Transference is odd in other ways, though. The poppier, more accessible songs that might have been lavished with trumpets and handclaps on Ga Ga Ga Ga Ga are here corrupted, truncated, left sounding like weird demos where the sound moves around in ways that seem unfinished. The sweetest melody is left with no company but a piano, other songs end abruptly as if the tape ran out mid-song, or else fade-out far quicker than seems comfortable.

I’ve seen people claim that this combination of repetition and obfuscation is difficult or obnoxious or lazy, but I love it; I bought into Spoon’s aesthetic heavily with Ga Ga Ga Ga Ga, explored their back catalogue quickly and deeply, and now consider them the best “band” (where a band is a “gang” playing together in a room) of the last decade. Transference suggests to me that they might keep it up for the next decade too. It sounds exactly like Spoon always sound, but just different enough to give it its own character in their catalogue.
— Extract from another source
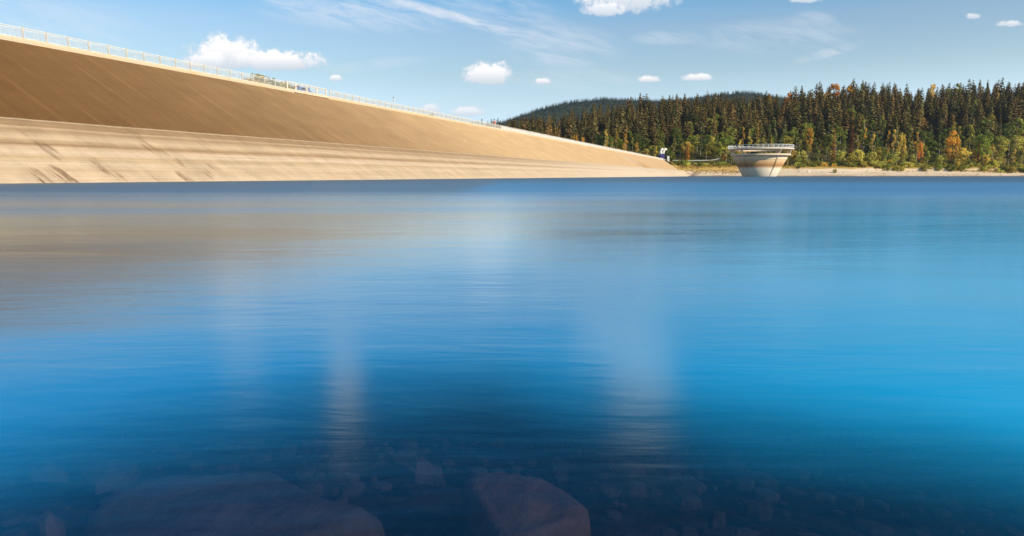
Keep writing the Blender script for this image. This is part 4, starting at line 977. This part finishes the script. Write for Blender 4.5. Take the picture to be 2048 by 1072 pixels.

Tom Listened: My relationship with Spoon began in about 2005 when I picked up a copy of Kill The Moonlight and I immediately clicked with its punchy production and tight playing. Britt Daniel’s earthy and confident singing and the album’s ability to land a killer punch when you were least expecting it has sustained my interest and has led to this being one of my favourite albums of the past ten years.

For me Gimme Fiction was a disappointing follow up, too hit or miss (I know there are those who suggest this is Spoon’s finest moment) and, although we had a troubled first week, Ga Ga Ga Ga Ga and me now get on just fine…I find it to be a consistently good record, at times very good, but it rarely entices me to pull it off the shelf – the edginess of Kill the Moonlight being replaced with pop laden hooks, effervescent horns and a slightly glossy sheen doesn’t quite give it the same appeal as far as I’m concerned.

So I felt that with Transference’s somewhat patchy reviews and forum chatter, it was probably time Spoon and I parted company. Silly me. Transference sounded great and if, like me, you miss the Spoon of Kill the Moonlight, you’ll welcome the dynamics and edge of Transference’s grooves. I can see why some would find this a backwards step for Spoon but that’s where I wanted them to go and I will now be adding Transference to my shopping list.

I thought Waiting For The Kid To Come Out was a fantastic song, very easily identifiable as Spoon, rough around the edges (as I like it) and it has piqued my interest in the subsequent albums – Series Of Sneaks and Girls Can Tell….this could get expensive!

Rob listened: I like Spoon, and like Nick I started with ‘Ga Ga Ga Ga Ga’. It took a while for me to get past the big showstopping numbers like ‘Underdog’ and ‘Finer Feelings’ to develop a feel for what the band were trying to and now I like the weird, flat, snaky songs that fit between the bold pop tunes just as much. Next I was given their entire back catalogue all in one go, which hangs together like a big amorphous lump for me. I have no idea if ‘The Beast and Dragon Adored’ and ‘I Turn My Camera On’ are on the same record as ‘Monsieur Valentine’ and/or ‘Jonathon Fisk’. And so that’s where we sort of ground to a halt. like Tom, the reviews for ‘Transference’ were pretty much enough to stop me going out and buying it, and like Tom, I thought it sounded pretty great hearing it for the first time. I’ll go back for more and perhaps this will be the first new Spoon record i’m able to digest properly.